Extract the whole listing as it stands. Do not include the pictures.

§ **DATASET CONTENT**:
━━━━━━━━

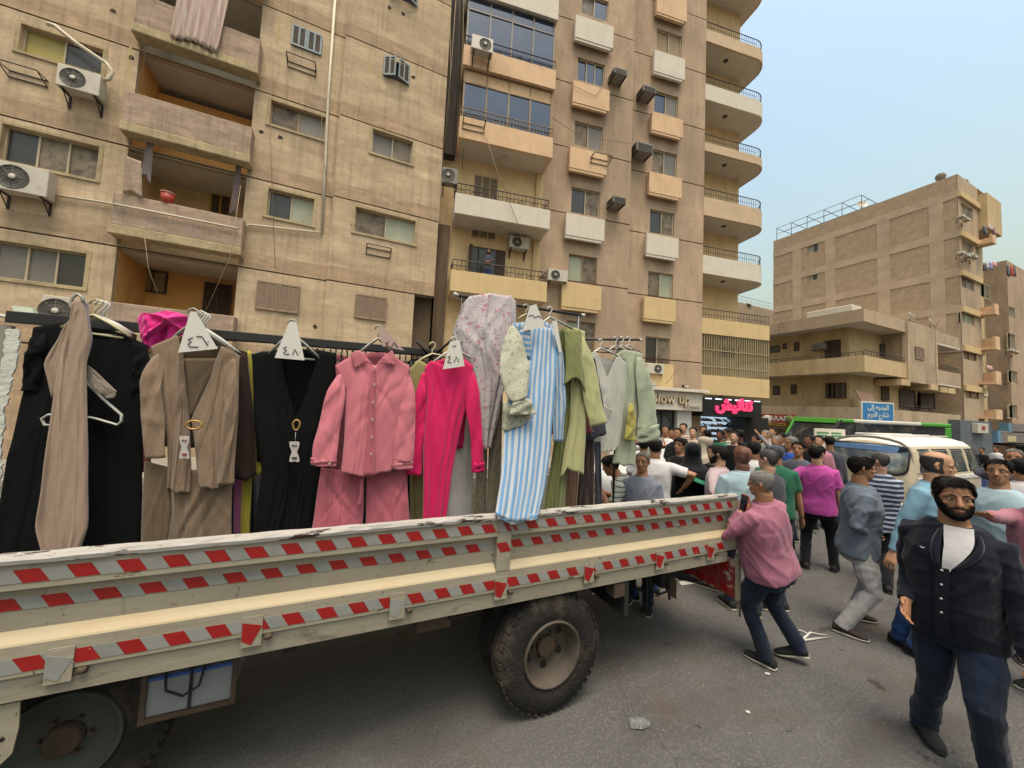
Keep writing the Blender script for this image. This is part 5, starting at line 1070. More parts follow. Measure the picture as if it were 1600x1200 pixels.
# wheels
DUST = mat('rim_dusty', '51483d', .75, .2, 5, .15, 30, col2='3d352c', mix=(.45, .65), scale2=4); TYRE = mat('lorry_tyre', '2a2826', .92, .2, 6, .5, 60, col2='5c5144', mix=(.50, .74), scale2=4.5, spec=.2)
def lorry_wheel(x, y, steer=0.0, dish=.11, m_rim=DUST, holes=True):
    R0, W_ = .405, .2; ax = np.array([math.sin(steer), -math.cos(steer), 0]); C = np.array([x, y, R0])
    t = MB(); t.lathe(C, ax, [(-W_, .225), (-W_, .30), (-W_+.03, .375), (-W_+.045, .393), (-W_+.06, R0), (-.125, R0+.001), (-.12, R0-.008), (-.108, R0-.008), (-.104, R0), (-.085, R0), (-.08, R0-.008), (-.07, R0-.008), (-.066, R0), (-.05, R0-.004), (-.03, .392), (-.016, .376), (-.002, .335), (.006, .29), (.002, .262), (-.008, .235), (-.012, .222)], 56, cap=False)
    w = t.build('wheel', TYRE, lorry)
    # tread blocks on the shoulder
    tb = MB(); e1 = np.array([0, 0, 1.0]); e2 = np.cross(ax, e1)
    for k in range(44):
        a = 2*math.pi*k/44; er = math.cos(a)*e2+math.sin(a)*e1; et = -math.sin(a)*e2+math.cos(a)*e1
        c = C+ax*-.035+er*(R0-.004); p = []
        for dz in (-.008, .008):
            for (da, db) in ((-.022, -.016), (.022, -.016), (.022, .016), (-.022, .016)): p.append(c+ax*da+et*db+er*dz-er*(.012 if da > 0 else 0))
        tb.box8(p)
    o = tb.build('tread', TYRE, w); o['kind'] = 'stuff'
    rm = MB(); rm.lathe(C, ax, [(-.19, .215), (.0, .222), (.006, .216), (.002, .207), (-.012, .203), (-.02, .196), (-dish+.02, .186), (-dish, .17), (-dish-.004, .10), (-dish+.01, .085), (-dish+.012, .01)], 48, cap=False); rim = rm.build('rim', m_rim, w)
    for k in range(6 if holes else 0):
        a = k*math.pi/3+.5; er = math.cos(a)*e2+math.sin(a)*e1
        h = MB(); h.lathe(C+ax*(-dish+.0008)+er*.142, ax, [(-.01, .026), (.0045, .024), (.005, .01)], 12); h.build('rim_hole', DARK, rim)
    hb = MB(); hb.lathe(C, ax, [(-dish-.02, .075), (-dish+.05, .07), (-dish+.055, .06), (-dish+.055, .01)], 20); hb.build('hub', RUSTY, rim)
    for k in range(6):
        a = k*math.pi/3; er = math.cos(a)*e2+math.sin(a)*e1; h = MB(); h.lathe(C+ax*(-dish+.01)+er*.09, ax, [(0, .011), (.022, .011), (.024, .004)], 6, 0, False); h.build('wheel_nut', RUSTY, rim)
    return w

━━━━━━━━

§ **FULL RESPONSE**:
Keep writing the Blender script for this image. This is part 5, starting at line 1070. More parts follow. Measure the picture as if it were 1600x1200 pixels.
# wheels
DUST = mat('rim_dusty', '51483d', .75, .2, 5, .15, 30, col2='3d352c', mix=(.45, .65), scale2=4); TYRE = mat('lorry_tyre', '2a2826', .92, .2, 6, .5, 60, col2='5c5144', mix=(.50, .74), scale2=4.5, spec=.2)
def lorry_wheel(x, y, steer=0.0, dish=.11, m_rim=DUST, holes=True):
    R0, W_ = .405, .2; ax = np.array([math.sin(steer), -math.cos(steer), 0]); C = np.array([x, y, R0])
    t = MB(); t.lathe(C, ax, [(-W_, .225), (-W_, .30), (-W_+.03, .375), (-W_+.045, .393), (-W_+.06, R0), (-.125, R0+.001), (-.12, R0-.008), (-.108, R0-.008), (-.104, R0), (-.085, R0), (-.08, R0-.008), (-.07, R0-.008), (-.066, R0), (-.05, R0-.004), (-.03, .392), (-.016, .376), (-.002, .335), (.006, .29), (.002, .262), (-.008, .235), (-.012, .222)], 56, cap=False)
    w = t.build('wheel', TYRE, lorry)
    # tread blocks on the shoulder
    tb = MB(); e1 = np.array([0, 0, 1.0]); e2 = np.cross(ax, e1)
    for k in range(44):
        a = 2*math.pi*k/44; er = math.cos(a)*e2+math.sin(a)*e1; et = -math.sin(a)*e2+math.cos(a)*e1
        c = C+ax*-.035+er*(R0-.004); p = []
        for dz in (-.008, .008):
            for (da, db) in ((-.022, -.016), (.022, -.016), (.022, .016), (-.022, .016)): p.append(c+ax*da+et*db+er*dz-er*(.012 if da > 0 else 0))
        tb.box8(p)
    o = tb.build('tread', TYRE, w); o['kind'] = 'stuff'
    rm = MB(); rm.lathe(C, ax, [(-.19, .215), (.0, .222), (.006, .216), (.002, .207), (-.012, .203), (-.02, .196), (-dish+.02, .186), (-dish, .17), (-dish-.004, .10), (-dish+.01, .085), (-dish+.012, .01)], 48, cap=False); rim = rm.build('rim', m_rim, w)
    for k in range(6 if holes else 0):
        a = k*math.pi/3+.5; er = math.cos(a)*e2+math.sin(a)*e1
        h = MB(); h.lathe(C+ax*(-dish+.0008)+er*.142, ax, [(-.01, .026), (.0045, .024), (.005, .01)], 12); h.build('rim_hole', DARK, rim)
    hb = MB(); hb.lathe(C, ax, [(-dish-.02, .075), (-dish+.05, .07), (-dish+.055, .06), (-dish+.055, .01)], 20); hb.build('hub', RUSTY, rim)
    for k in range(6):
        a = k*math.pi/3; er = math.cos(a)*e2+math.sin(a)*e1; h = MB(); h.lathe(C+ax*(-dish+.01)+er*.09, ax, [(0, .011), (.022, .011), (.024, .004)], 6, 0, False); h.build('wheel_nut', RUSTY, rim)
    return w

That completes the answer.